Stepping Stone 7: Constructing Patterns
Learning Targets:
I can follow instructions to create a construction.
I can use precise mathematical language to describe a construction.
Standards Addressed:
G-CO.A.1: Know precise definitions of angle, circle, perpendicular line, parallel line, and line segment, based on the undefined notions of point, line, distance along a line, and distance around a circular arc.
G-CO.D.12: Make formal geometric constructions with a variety of tools and methods (compass and straightedge, string, reflective devices, paper folding, dynamic geometric software, etc.). Copying a segment; copying an angle; bisecting a segment; bisecting an angle; constructing perpendicular lines, including the perpendicular bisector of a line segment; and constructing a line parallel to a given line through a point not on the line.

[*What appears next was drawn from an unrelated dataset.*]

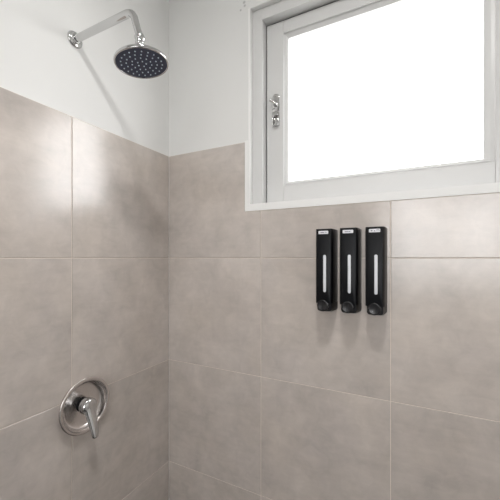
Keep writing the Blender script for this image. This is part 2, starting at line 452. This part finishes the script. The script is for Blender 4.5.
# ------------------------------------------------------------------ soap dispensers
Z0 = 1.4490
def dispenser():
    r = empty('soap_dispenser', (0, 0, Z0))
    def sec(hw_b, hw_f, y_f, ch):
        return [(-hw_b, 0), (hw_b, 0), (hw_b-.0004, -.030), (hw_f+.0012, y_f+ch*1.6), (hw_f-ch*.35, y_f+.0006), (-hw_f+ch*.35, y_f+.0006), (-hw_f-.0012, y_f+ch*1.6), (-hw_b+.0004, -.030)]
    def vprism(section, z0, z1, bev=.0012, y_top=0):
        bm = bmesh.new()
        A = [bm.verts.new((x, y, z0)) for x, y in section]; B = [bm.verts.new((x, y, z1)) for x, y in section]
        bm.faces.new(A[::-1]); bm.faces.new(B)
        for i in range(len(A)):
            j = (i+1) % len(A); bm.faces.new((A[i], A[j], B[j], B[i]))
        bmesh.ops.recalc_face_normals(bm, faces=bm.faces)
        bmesh.ops.bevel(bm, geom=bm.edges[:], offset=bev, segments=3, affect='EDGES', profile=.5)
        return bm
    obj('housing', vprism(sec(.0264, .0232, -.0655, .006), .0215, .2345), M_black, r, 35)
    obj('front_panel', prism(rrect(0, .1282, .0192, .1052, .0015), -.0668, -.062, .0008), M_gloss, r, 35)
    # pump foot: rounded block under the housing
    b = bmesh.new()
    hw = lambda y: .0264-(.0264-.0205)*min(1, -y/.055)
    rows = []
    for y in (0, -.018, -.036, -.050, -.056):
        k = hw(y); low = -.005 if y > -.05 else -.002
        rows.append([b.verts.new((x, y, z)) for x, z in rrect(0, (.026+low)/2, k, (.026-low)/2, .0075, 5)])
    for A, B in zip(rows, rows[1:]):
        for i in range(len(A)):
            j = (i+1) % len(A); b.faces.new((A[i], A[j], B[j], B[i]))
    b.faces.new(rows[0][::-1]); b.faces.new(rows[-1])
    obj('pump_base', b, M_black, r, 40)
    k = obj('push_button', lathe(smooth_profile([(.0160, -.004), (.0165, .008), (.0165, .0185), (.0158, .0205), (.0138, .0212)], 3)+[(.0132, .0205), (.006, .0195), (0, .0192)], (0, -.054, .0162), (0, -1, 0), 48), M_knob, r, 40)
    # liquid level window and label, set in the panel
    obj('level_window', prism(rrect(.0035, .107, .0040, .0530, .00375, 8), -.0674, -.0655, .0003), M_slot, r, 35)
    lb = obj('label_plate', prism(rrect(-.0002, .2238, .0142, .0046, .0022, 6), -.0674, -.0655, .0003), M_label, r, 35)
    return r, lb
def lettering(parent, marks):
    bm = bmesh.new()
    for x, z, hw_, hh in marks:
        prism(rrect(x, .2238+z, hw_, hh, min(hw_, hh)*.8, 4), -.06755, -.0672, 0, bm)
    return obj('lettering', bm, M_ink, parent)
d0, lb0 = dispenser()
def copy_tree(o, parent=None):
    c = o.copy(); COL.objects.link(c)
    if parent: c.parent = parent
    for ch in list(o.children): copy_tree(ch, c)
    return c
ds = [d0, copy_tree(d0), copy_tree(d0)]
labels = ['black wall soap dispenser nearest the shower corner, leftmost of three on the tiles',
          'black wall soap dispenser in the middle, between the other two below the window',
          'black wall soap dispenser farthest from the shower corner, rightmost of three on the tiles']
marks = [[(-.003, 0, .0055, .0008), (.007, .0003, .0025, .0007)],
         [(-.004, 0, .0045, .0007), (.004, 0, .0025, .0008)],
         [(-.0072, 0, .0018, .0013), (0, -.0008, .0014, .0012), (.0075, .0015, .0034, .0009), (.0115, .0004, .0010, .0012)]]
for dd, x, lab, mk in zip(ds, (.6285, .6965, .7650), labels, marks):
    dd.location = (x, 0, Z0)
    tag(dd, lab, 'soap dispenser', 'black soap dispensers under the window')
    lbl = [c for c in dd.children if c.name.startswith('label_plate')][0]
    lettering(lbl, mk)

# ------------------------------------------------------------------ ceiling lamp (above the frame) and daylight
cl = empty('ceiling_light', (.80, -.88, RZ))
tag(cl, 'small round white ceiling lamp above the shower, outside the photo', 'ceiling light')
obj('lamp_ring', lathe([(.0, 0), (.094, 0), (.094, -.022), (.080, -.026), (.080, -.018), (0, -.018)], (0, 0, 0), (0, 0, 1), 48), M_edge, cl, 40)
obj('lamp_diffuser', lathe([(0, -.024), (.066, -.0235), (.0795, -.019), (.0795, -.0185), (0, -.0185)], (0, 0, 0), (0, 0, 1), 48), M_lamp, cl, 40)

W = bpy.data.worlds.new('overcast_sky'); C.world = W; W.use_nodes = True
nt = W.node_tree; bg = nt.nodes['Background']; bg.inputs['Strength'].default_value = WORLD
tc = nt.nodes.new('ShaderNodeTexCoord'); sp = nt.nodes.new('ShaderNodeSeparateXYZ')
rp = nt.nodes.new('ShaderNodeValToRGB')
nt.links.new(tc.outputs['Generated'], sp.inputs[0])
mr = nt.nodes.new('ShaderNodeMapRange'); mr.inputs['From Min'].default_value = -1
nt.links.new(sp.outputs['Z'], mr.inputs['Value']); nt.links.new(mr.outputs[0], rp.inputs[0])
rp.color_ramp.elements[0].position = .46; rp.color_ramp.elements[0].color = (.40, .40, .39, 1)
rp.color_ramp.elements[1].position = .52; rp.color_ramp.elements[1].color = (.992, .99, .992, 1)
nt.links.new(rp.outputs[0], bg.inputs['Color'])

# portals: tell the renderer where daylight enters
for (px, py, pz), sx, sz, rx in ((((bx0+bx1)/2, .112, (bz0+bz1)/2), .60, .54, -PI/2), ((mxx, RY-.12, (BZ0+BZ1)/2), 1.25, 1.15, PI/2)):
    pl = bpy.data.lights.new('daylight_portal', 'AREA'); pl.shape = 'RECTANGLE'; pl.size = sx; pl.size_y = sz
    pl.cycles.is_portal = True
    po = bpy.data.objects.new('daylight_portal', pl); COL.objects.link(po)
    po.location = (px, py, pz); po.rotation_euler = (rx, 0, 0) 

# ------------------------------------------------------------------ camera
cd = bpy.data.cameras.new('camera'); cam = bpy.data.objects.new('camera', cd); COL.objects.link(cam)
cam.location = (.8572, -.968, 1.6)
cam.rotation_euler = (PI/2, 0, math.atan2(.4575, .889))
cd.sensor_width = 36; cd.lens = 36*318/500; cd.shift_y = -0.0+.016; cd.clip_start = .01
C.camera = cam
vs = C.view_settings
vs.view_transform = 'Standard'; vs.look = 'None'; vs.gamma = 1; vs.use_curve_mapping = False
vs.exposure = 1.08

G-CO.D.13: Construct an equilateral triangle, a square, and a regular hexagon inscribed in a circle.
Math Talk
How to Math Talk:
One problem is discussed at a time
Take a few minutes to think quietly alone-writing down any ideas you have
We will share out as a class our multiple strategies and ideas!
Start again with the next problem
Questions to Consider:
Who can restate this student's reasoning in a different way?”
“Did anyone have the same strategy but would explain it differently?”
“Did anyone solve the problem in a different way?”
“Does anyone want to add on to this student's strategy?”
“Do you agree or disagree? Why?”
Activity: Make Your Own
Each of these patterns starts from the construction of a regular hexagon, though you don’t have to limit yourselves to this kind of pattern. As long as you use straightedge and compass moves, and record your moves so that someone else can understand them, you can make any pattern you choose!
Some helpful tips:
Larger constructions are easier to accurately recreate.
If any part of the construction involves freehand drawing rather than straightedge and compass moves, it won’t be possible to recreate it precisely and is ILLEGAL.
Cool Down:
What was difficult about following someone’s instructions?
What changes would you make about the way you wrote your instructions to describe figures in geometry?
Were there any shapes or patterns that you were surprised could be made with straightedge and compass moves?